Initial Public Offering definition

Initial Public Offering means an offering of securities registered under the Securities Act of 1933, the issuer of which, immediately before the registration, was not subject to the reporting requirements of sections 13 or 15(d) of the Securities Exchange Act of 1934.
Initial Public Offering means the initial public offering of the shares of Common Stock of the Company pursuant to an effective Registration Statement filed under the Securities Act.
Initial Public Offering or “IPO” means an offering of securities registered under the Securities Act of 1933 as amended, the issuer of which, immediately before the registration, was not subject to the reporting requirements of Section 13 or 15(d) of the Exchange Act.

Examples of Initial Public Offering in a sentence

  • The principal balance and unpaid accrued interest on this Note will automatically, and without any further action on the part of the Company or the Holder, convert into shares of Common Stock immediately prior to the closing of an Initial Public Offering.

  • In furtherance of the foregoing, and except in connection with an Initial Public Offering, the Company shall neither elect, pursuant to Regulations Section 301.7701-3(c), to be treated as an entity other than a partnership nor elect, pursuant to Code Section 761(a), to be excluded from the provisions of subchapter K of the Code.

  • Except in connection with an Initial Public Offering, the Members intend, and the Company shall take no position inconsistent with such intent, to treat, the Company as a partnership for Federal, state and local income and franchise tax purposes.

  • The number of shares of Common Stock into which this Notes so converts will equal the quotient (rounded down to the nearest whole share) obtained by dividing (x) the sum of (i) the outstanding principal balance and unpaid accrued interest under this Note as of the date prior to the closing of the Initial Public Offering, plus (ii) the applicable Make-Whole Amount, by (y) the Conversion Price as in effect on such date.
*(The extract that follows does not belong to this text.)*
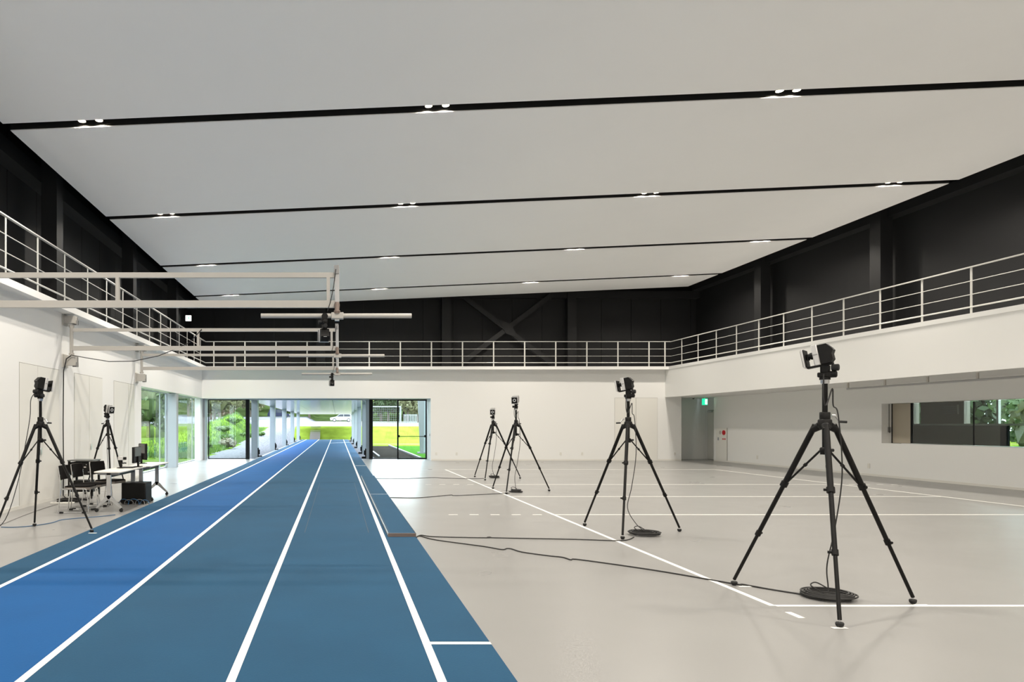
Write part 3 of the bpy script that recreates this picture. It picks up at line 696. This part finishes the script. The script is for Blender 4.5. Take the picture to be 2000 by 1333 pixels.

More Definitions of Initial Public Offering

Initial Public Offering means the consummation of the first firm commitment underwritten public offering pursuant to an effective registration statement under the Securities Act covering the offer and sale by the Company of its equity securities, as a result of or following which the Stock shall be publicly held.
Initial Public Offering means the initial underwritten public offering of shares of Common Stock pursuant to an effective Registration Statement.
Initial Public Offering means an “initial public offering” as defined from time to time in Rule 17j-l under the 1940 Act or any applicable successor provision. Currently, this means any offering of securities registered under the Securities Act of 1933 the issuer of which immediately before the offering, was not subject to the reporting requirements of Section 13 or 15(d) of the Securities Exchange Act of 1934.
Initial Public Offering means the consummation of an initial underwritten public offering of Common Shares pursuant to an effective registration statement filed by the Company with the Commission (other than on Forms S-4 or S-8 or successors to such forms) under the Securities Act.
Initial Public Offering means an offering of Securities registered under the Securities Act of 1933 (the “1933 Act”), the issuer of which, immediately before the registration, was not subject to the reporting requirements of Sections 13 or 15(d) of the Exchange Act, as well as similar offerings of Securities issued outside the United States.
Initial Public Offering means the initial offering and sale of Common Units to the public (including the offer and sale of Common Units pursuant to the Over-Allotment Option), as described in the IPO Registration Statement.